Step 5: Expose it to the internet so you can connect
At this step we will enable remote access via HTTPS to our Node-RED installation on the RaspberryPi. If you have skipped step 4, please do it, otherwise malicious users or automated bots could hijack your device.
- Go to your device details
- In the top right corner set the port to your Node-RED port which should be 1880
- Turn on the switch
Next Steps
Troubleshooting Node-RED issues
Sometimes bad things can happen, some Node-RED flow might stop working. Things you can do through Synpse:
- Check if device is still “online”. If not, probably there’s something wrong with power or internet.
- View application logs in Synpse. This will also preserve logs between container restarts.

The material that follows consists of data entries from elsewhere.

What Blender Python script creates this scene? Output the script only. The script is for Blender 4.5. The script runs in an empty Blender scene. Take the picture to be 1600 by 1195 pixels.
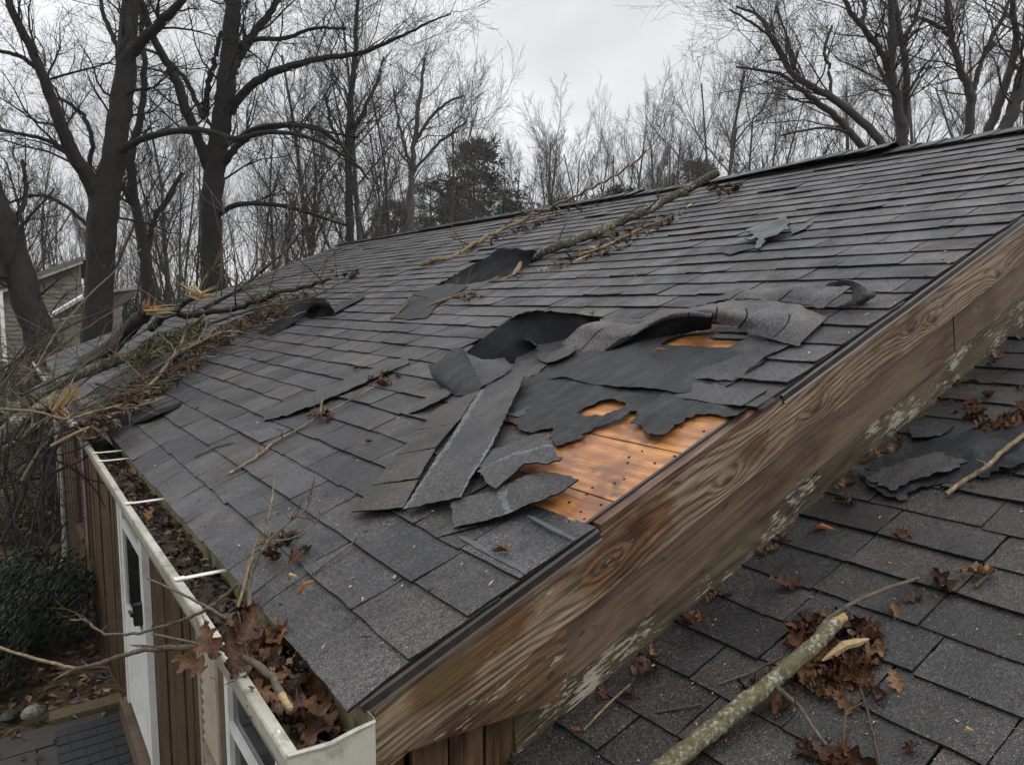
import bpy, math, random
import numpy as np
from mathutils import Vector, Matrix, noise
from mathutils.geometry import delaunay_2d_cdt

scene = bpy.context.scene
C = scene.collection
RNG = random.Random(11)
rad = math.radians

# ------------------------------------------------------------------ camera
FPX, CX, CY = 1164.0, 800.0, 597.5            # focal length and centre in photo pixels (1600 wide)
CAM = Vector((-0.509, -1.284, 0.771))
RIGHT = Vector((0.82267, -0.56852, 0.0))
FWD = Vector((0.56530, 0.81800, -0.10635))
UP = Vector((0.06046, 0.08749, 0.99433))
cam_d = bpy.data.cameras.new('camera')
cam_d.sensor_width = 36.0
cam_d.lens = 36.0 * FPX / 1600.0
cam_d.clip_start = 0.05
cam_d.clip_end = 1000.0
cam = bpy.data.objects.new('camera', cam_d)
mw = Matrix((RIGHT, UP, -FWD)).transposed().to_4x4()
mw.translation = CAM
cam.matrix_world = mw
C.objects.link(cam)
scene.camera = cam

# ------------------------------------------------------------------ sky and sun (overcast)
SUN_EL, SUN_AZ = 50.0, 205.0
wd = bpy.data.worlds.new('World')
scene.world = wd
wd.use_nodes = True
nt = wd.node_tree
bg = nt.nodes['Background']
sky = nt.nodes.new('ShaderNodeTexSky')
sky.sky_type = 'NISHITA'
sky.sun_disc = False
sky.sun_elevation = rad(SUN_EL)
sky.sun_rotation = rad(SUN_AZ)
tc = nt.nodes.new('ShaderNodeTexCoord')
mp = nt.nodes.new('ShaderNodeMapping')
mp.inputs['Scale'].default_value = (1.0, 1.0, 1.7)
mp.inputs['Location'].default_value = (0.35, 0.1, 0.2)
nt.links.new(tc.outputs['Generated'], mp.inputs['Vector'])
nz = nt.nodes.new('ShaderNodeTexNoise')
nz.inputs['Scale'].default_value = 2.2
nz.inputs['Detail'].default_value = 6.0
nz.inputs['Roughness'].default_value = 0.5
nz.inputs['Distortion'].default_value = 0.25
nt.links.new(mp.outputs['Vector'], nz.inputs['Vector'])
cr = nt.nodes.new('ShaderNodeValToRGB')
cr.color_ramp.elements[0].position = 0.34
cr.color_ramp.elements[0].color = (4.3, 4.37, 4.46, 1)
cr.color_ramp.elements[1].position = 0.64
cr.color_ramp.elements[1].color = (7.2, 7.25, 7.33, 1)
nt.links.new(nz.outputs['Fac'], cr.inputs['Fac'])
mx = nt.nodes.new('ShaderNodeMixRGB')
mx.inputs['Fac'].default_value = 0.94            # thick cloud over a little clear-sky light
nt.links.new(sky.outputs['Color'], mx.inputs['Color1'])
nt.links.new(cr.outputs['Color'], mx.inputs['Color2'])
# an overcast sky is about three times brighter overhead than at the horizon
sx = nt.nodes.new('ShaderNodeSeparateXYZ'); nt.links.new(tc.outputs['Generated'], sx.inputs[0])
mz = nt.nodes.new('ShaderNodeMath'); mz.operation = 'MAXIMUM'; mz.inputs[1].default_value = 0.0; nt.links.new(sx.outputs['Z'], mz.inputs[0])
ma = nt.nodes.new('ShaderNodeMath'); ma.operation = 'MULTIPLY_ADD'; ma.inputs[1].default_value = 1.25; ma.inputs[2].default_value = 0.70; nt.links.new(mz.outputs[0], ma.inputs[0])
mg = nt.nodes.new('ShaderNodeMixRGB'); mg.blend_type = 'MULTIPLY'; mg.inputs['Fac'].default_value = 1.0
nt.links.new(mx.outputs['Color'], mg.inputs['Color1']); nt.links.new(ma.outputs[0], mg.inputs['Color2'])
nt.links.new(mg.outputs['Color'], bg.inputs['Color'])
bg.inputs['Strength'].default_value = 0.10

sun_d = bpy.data.lights.new('sun', 'SUN')
sun_d.energy = 0.6
sun_d.angle = rad(25)
sun_d.color = (1.0, 0.96, 0.90)
sun = bpy.data.objects.new('sun', sun_d)
az, el = rad(SUN_AZ), rad(SUN_EL)
sdir = Vector((math.sin(az) * math.cos(el), math.cos(az) * math.cos(el), math.sin(el)))
sdir = Vector((0.45, -0.55, 0.72)).normalized()
sun.rotation_euler = (-sdir).to_track_quat('-Z', 'Y').to_euler()
sky.sun_elevation = math.asin(sdir.z)
sky.sun_rotation = math.atan2(sdir.x, sdir.y)
C.objects.link(sun)

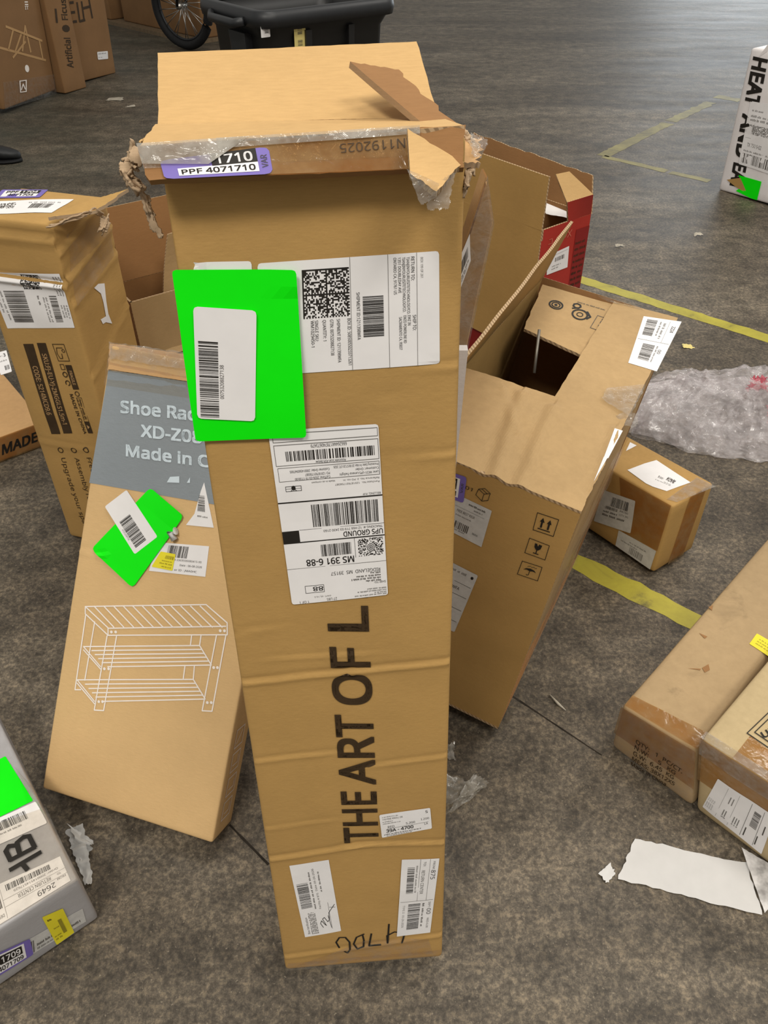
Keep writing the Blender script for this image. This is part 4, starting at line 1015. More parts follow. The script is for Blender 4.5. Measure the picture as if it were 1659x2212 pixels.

- Try using some older image such as
nodered/node-red:2.1.4-1
as some breaking change might have happened :) - SSH into the device through Synpse web shell and try looking for clues and eventually ask for help in the forum, people there are usually helpful!
Updating
If you are using the latest-minimal
image, you only need to click on “Restart” for Synpse to pull the new container and restart it. You might also want to stick with specific versions. In that case instead of using the latest
tag, specify whichever you wish to keep long-term.
Deploy more things!
When it’s easy to deploy applications, it’s simple to stack a lot of them into each of your devices. Modern hardware can accommodate a lot I am running things like Drone CI, uptime monitoring, Home Assistant, Grafana, Prometheus, etc.